I bit my fingernails and waited. Hadn't I drummed in the golden rule that nothing alive gets taken from the beach unless we're going to eat it?
Remembering that back in 2003 the government had felt that the dotterels were so endangered that they spent millions on changing motorway extensions so they could keep breeding near the Northcote off ramp, does not help. I ring the bird rescue centre. He sighs, sounding sad. He asks me to tell them to "take it back now" and tells me they'd only ever managed to feed or recuperate one dotterel.

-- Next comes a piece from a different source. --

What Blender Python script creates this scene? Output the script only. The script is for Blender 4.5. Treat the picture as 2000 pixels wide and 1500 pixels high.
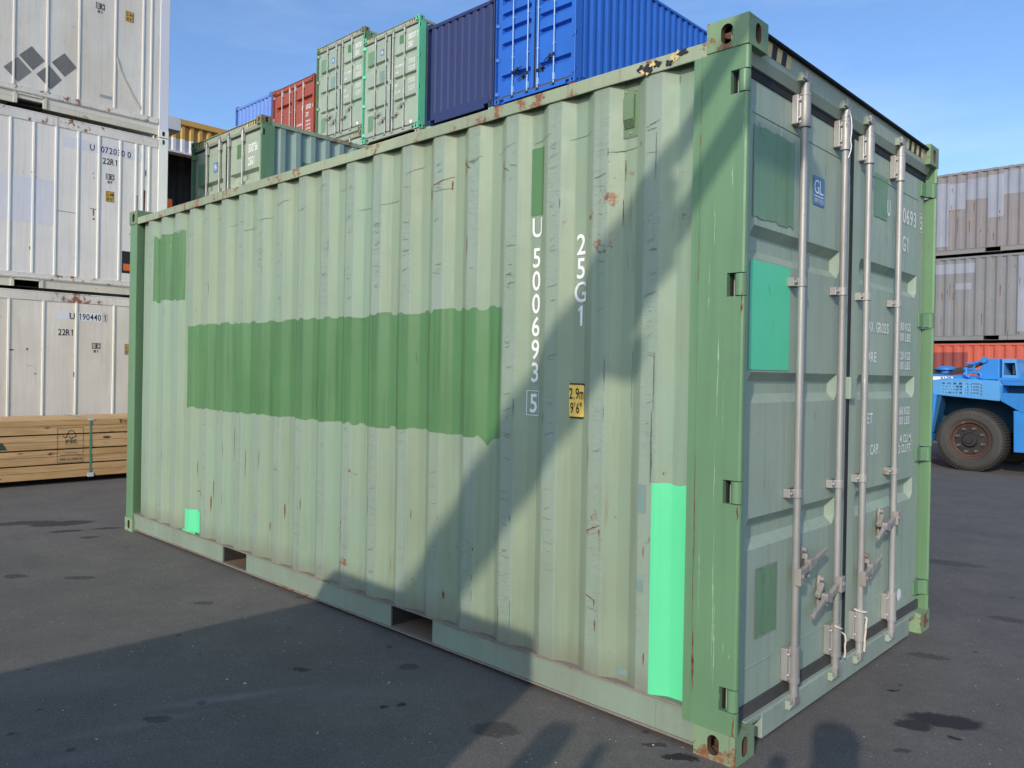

They're just too fragile and can't cope with captivity.
I'd watched dotterels play chicken with aeroplanes, successfully raising chicks in noisy airports where predators and humans remained scant.
I'd seen them nesting in a warehouse car park in Northcote where the constant hum of the nearby motorway kept uncontained humans away.
You know you're a problem species when another species raises its babies near motorways and airports just to get away from you.
I get another crackling phone call.
She's not entirely to blame; some mad woman had dumped the bird in the girls' hands insisting the almost grown chick was "abandoned" and could now not be returned to the mother.
"Everything will be okay Mum, the lady said the bird rescue centre people can just feed it some oysters."
Astounded by the ignorance I try to tell her in as few words as possible that dotterels can't be abandoned by their parents because, despite being the size of bumble bees when just hatched, they feed themselves from day one.
I try to tell her that just being in their hands in a car is enough to give the bird a heart attack and that the bird rescue guy won't be able to help. I try to tell them that if they ever see a dotterel chick the best thing to do is avoid the whole area and stay well away. They take the perfectly healthy, nearly fledged dotterel chick to bird rescue.
It dies. The man there asks me to help get the message out. I promise him I'll try.